Material provided:
•••••

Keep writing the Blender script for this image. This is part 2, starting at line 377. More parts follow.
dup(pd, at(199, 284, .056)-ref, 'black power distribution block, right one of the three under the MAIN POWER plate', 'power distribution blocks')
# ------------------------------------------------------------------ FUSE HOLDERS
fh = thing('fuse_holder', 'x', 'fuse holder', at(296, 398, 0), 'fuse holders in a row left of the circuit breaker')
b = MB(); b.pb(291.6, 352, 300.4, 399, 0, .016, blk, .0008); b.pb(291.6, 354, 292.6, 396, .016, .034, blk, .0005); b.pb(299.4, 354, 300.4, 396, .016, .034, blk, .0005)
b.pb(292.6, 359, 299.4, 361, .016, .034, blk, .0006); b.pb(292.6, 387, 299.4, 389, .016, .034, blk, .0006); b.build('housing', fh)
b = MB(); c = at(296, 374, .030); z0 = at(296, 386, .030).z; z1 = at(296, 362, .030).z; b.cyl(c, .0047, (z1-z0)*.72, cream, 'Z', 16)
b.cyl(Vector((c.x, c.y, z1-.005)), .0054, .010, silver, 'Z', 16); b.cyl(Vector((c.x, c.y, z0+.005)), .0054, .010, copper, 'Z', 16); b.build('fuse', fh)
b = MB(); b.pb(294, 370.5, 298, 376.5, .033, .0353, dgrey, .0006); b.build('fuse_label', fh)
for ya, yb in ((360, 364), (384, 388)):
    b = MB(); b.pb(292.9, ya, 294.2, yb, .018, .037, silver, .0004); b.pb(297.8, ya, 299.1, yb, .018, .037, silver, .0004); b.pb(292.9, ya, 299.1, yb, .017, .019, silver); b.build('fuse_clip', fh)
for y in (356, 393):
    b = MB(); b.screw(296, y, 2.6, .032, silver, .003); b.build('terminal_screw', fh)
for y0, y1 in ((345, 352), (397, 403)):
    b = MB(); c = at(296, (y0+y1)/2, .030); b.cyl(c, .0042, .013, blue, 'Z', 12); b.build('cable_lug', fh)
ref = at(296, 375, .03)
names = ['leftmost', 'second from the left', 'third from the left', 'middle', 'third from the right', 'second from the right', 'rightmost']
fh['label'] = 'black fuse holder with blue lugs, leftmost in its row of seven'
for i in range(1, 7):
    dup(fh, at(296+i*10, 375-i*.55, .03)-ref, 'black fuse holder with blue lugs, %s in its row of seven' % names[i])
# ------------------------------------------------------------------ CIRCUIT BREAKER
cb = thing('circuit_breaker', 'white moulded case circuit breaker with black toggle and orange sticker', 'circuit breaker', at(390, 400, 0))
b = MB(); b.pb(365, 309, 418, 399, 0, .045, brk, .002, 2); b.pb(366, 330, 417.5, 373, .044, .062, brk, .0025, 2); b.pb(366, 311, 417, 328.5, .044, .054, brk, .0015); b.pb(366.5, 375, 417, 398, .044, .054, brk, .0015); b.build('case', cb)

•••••

Requirement: Each line above must be reproduced exactly as it stands.

Answer to the problem:
Keep writing the Blender script for this image. This is part 2, starting at line 377. More parts follow.
dup(pd, at(199, 284, .056)-ref, 'black power distribution block, right one of the three under the MAIN POWER plate', 'power distribution blocks')
# ------------------------------------------------------------------ FUSE HOLDERS
fh = thing('fuse_holder', 'x', 'fuse holder', at(296, 398, 0), 'fuse holders in a row left of the circuit breaker')
b = MB(); b.pb(291.6, 352, 300.4, 399, 0, .016, blk, .0008); b.pb(291.6, 354, 292.6, 396, .016, .034, blk, .0005); b.pb(299.4, 354, 300.4, 396, .016, .034, blk, .0005)
b.pb(292.6, 359, 299.4, 361, .016, .034, blk, .0006); b.pb(292.6, 387, 299.4, 389, .016, .034, blk, .0006); b.build('housing', fh)
b = MB(); c = at(296, 374, .030); z0 = at(296, 386, .030).z; z1 = at(296, 362, .030).z; b.cyl(c, .0047, (z1-z0)*.72, cream, 'Z', 16)
b.cyl(Vector((c.x, c.y, z1-.005)), .0054, .010, silver, 'Z', 16); b.cyl(Vector((c.x, c.y, z0+.005)), .0054, .010, copper, 'Z', 16); b.build('fuse', fh)
b = MB(); b.pb(294, 370.5, 298, 376.5, .033, .0353, dgrey, .0006); b.build('fuse_label', fh)
for ya, yb in ((360, 364), (384, 388)):
    b = MB(); b.pb(292.9, ya, 294.2, yb, .018, .037, silver, .0004); b.pb(297.8, ya, 299.1, yb, .018, .037, silver, .0004); b.pb(292.9, ya, 299.1, yb, .017, .019, silver); b.build('fuse_clip', fh)
for y in (356, 393):
    b = MB(); b.screw(296, y, 2.6, .032, silver, .003); b.build('terminal_screw', fh)
for y0, y1 in ((345, 352), (397, 403)):
    b = MB(); c = at(296, (y0+y1)/2, .030); b.cyl(c, .0042, .013, blue, 'Z', 12); b.build('cable_lug', fh)
ref = at(296, 375, .03)
names = ['leftmost', 'second from the left', 'third from the left', 'middle', 'third from the right', 'second from the right', 'rightmost']
fh['label'] = 'black fuse holder with blue lugs, leftmost in its row of seven'
for i in range(1, 7):
    dup(fh, at(296+i*10, 375-i*.55, .03)-ref, 'black fuse holder with blue lugs, %s in its row of seven' % names[i])
# ------------------------------------------------------------------ CIRCUIT BREAKER
cb = thing('circuit_breaker', 'white moulded case circuit breaker with black toggle and orange sticker', 'circuit breaker', at(390, 400, 0))
b = MB(); b.pb(365, 309, 418, 399, 0, .045, brk, .002, 2); b.pb(366, 330, 417.5, 373, .044, .062, brk, .0025, 2); b.pb(366, 311, 417, 328.5, .044, .054, brk, .0015); b.pb(366.5, 375, 417, 398, .044, .054, brk, .0015); b.build('case', cb)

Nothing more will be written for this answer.